Nevertheless, Gold Cup does nominally make you the CONCACAF champion, and that does mean you get to go off and represent the continent at Confederations Cup, unless it doesn’t. You see, Gold Cup is held once every two years, and Confederations Cup every four, so each cycle there would be – unless a nation won back-to-back Gold Cups – two teams with a claim that they were the rightful owners of the trip to whichever far-flung locale would host the World Cup the following summer.

To address this, but more likely because they sensed there was a chance at another payday, the powers that be decided to add in an extra game to be used in just such a circumstance to determine who was the Super Duper Ultra Mega No Really We’re Serious This Time Champions of North and Central America and the Caribbean, and it would be that team that would carry the flag into battle at the following Confederations Cup.

Confederations Cup

Unless, of course, there is no following Confederations Cup. A story published by the Associated Press in June said that the most recent version of the Confed Cup may very well be the last, citing poor ticket sales and a crowded schedule. “If there was no Confed Cup in 2021, I wouldn’t be unhappy” said Germany manager Joachim Low before the tournament. Low followed up that statement by playing a German B- and sometimes C-team and still winning the tournament without too much fuss.

So what we’re left with is a tournament that doesn’t qualify anyone for the World Cup, may not qualify anyone for the Confederations Cup, and even if it did, there may not be a Confederations Cup to qualify for. It is the continental championship by the letter of the law, but not at all by the spirit. It is overbloated with teams which waters down competition, and half the time, including this time, occurs right in the middle of a far more important tournament.

World Cup

So how do teams respond? About how you’d expect for the most part. Teams like the United States, whose eyes are far more firmly fixed on getting to next summer in Russia, have brought in a B-team of guys who will likely have to put up a very impressive performance to be considered for the World Cup roster, provided the US makes it. Now that the Stars and Stripes have advanced through the group stage, six of those players have been sent home and replaced by more first-choice stars, because in the knockout stages the tournament actually counts for real.

But the prize for not taking things seriously at all goes to French Guiana and Florent Malouda. Malouda, who has played in a World Cup final for France, believed he’d be able to play for his native French Guiana because, even though they are a CONCACAF member, they are not a member of the world football governing body FIFA, so his history with France shouldn’t matter. But CONCACAF’s rules state that, at least for the Gold Cup, that they’d abide by FIFA’s rules, so Malouda was not eligible.

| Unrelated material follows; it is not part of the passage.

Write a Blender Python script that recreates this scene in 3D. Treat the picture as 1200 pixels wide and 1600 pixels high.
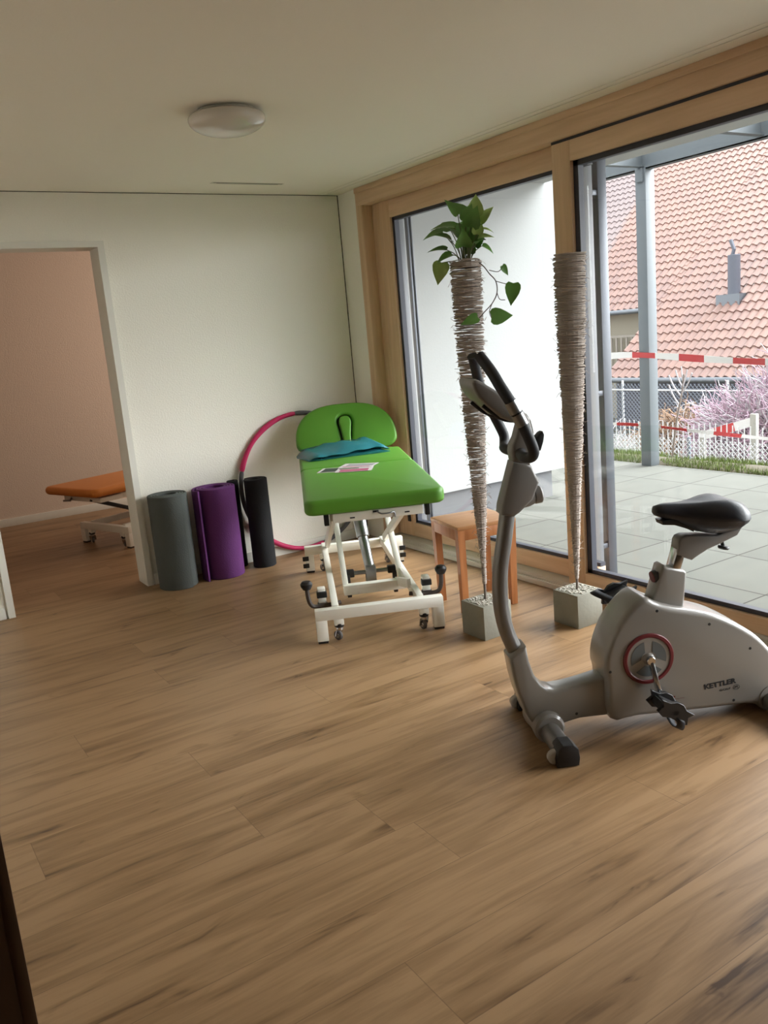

So then, in a stirring display of not giving a single damn, French Guiana not only started Malouda but made him their captain in their second group stage match. This turned the game into a forfeit, earned French Guiana a fine, and earned Malouda a two match suspension, including a stadium ban, which reports indicate he promptly broke in French Guiana’s following game.

Gold Cup

While the red-faced and screaming among us may feel gutted that French Guiana would give up on their Gold Cup dreams so easily, there really is something to be said for not caring in such a bold fashion. Les Yana Dòkòs weren’t going to win the 2017 Gold Cup, and even if they did, it wouldn’t mean much other than pride.

French Guiana wasn’t even going to finish fourth in the Gold Cup, and even if they did, it would only equal the mark of their fellow regional counterparts South Korea. So instead of booing Florent Malouda and French Guiana for besmirching the game, let us applaud them for their incredible ability to allow that which does not matter truly slide.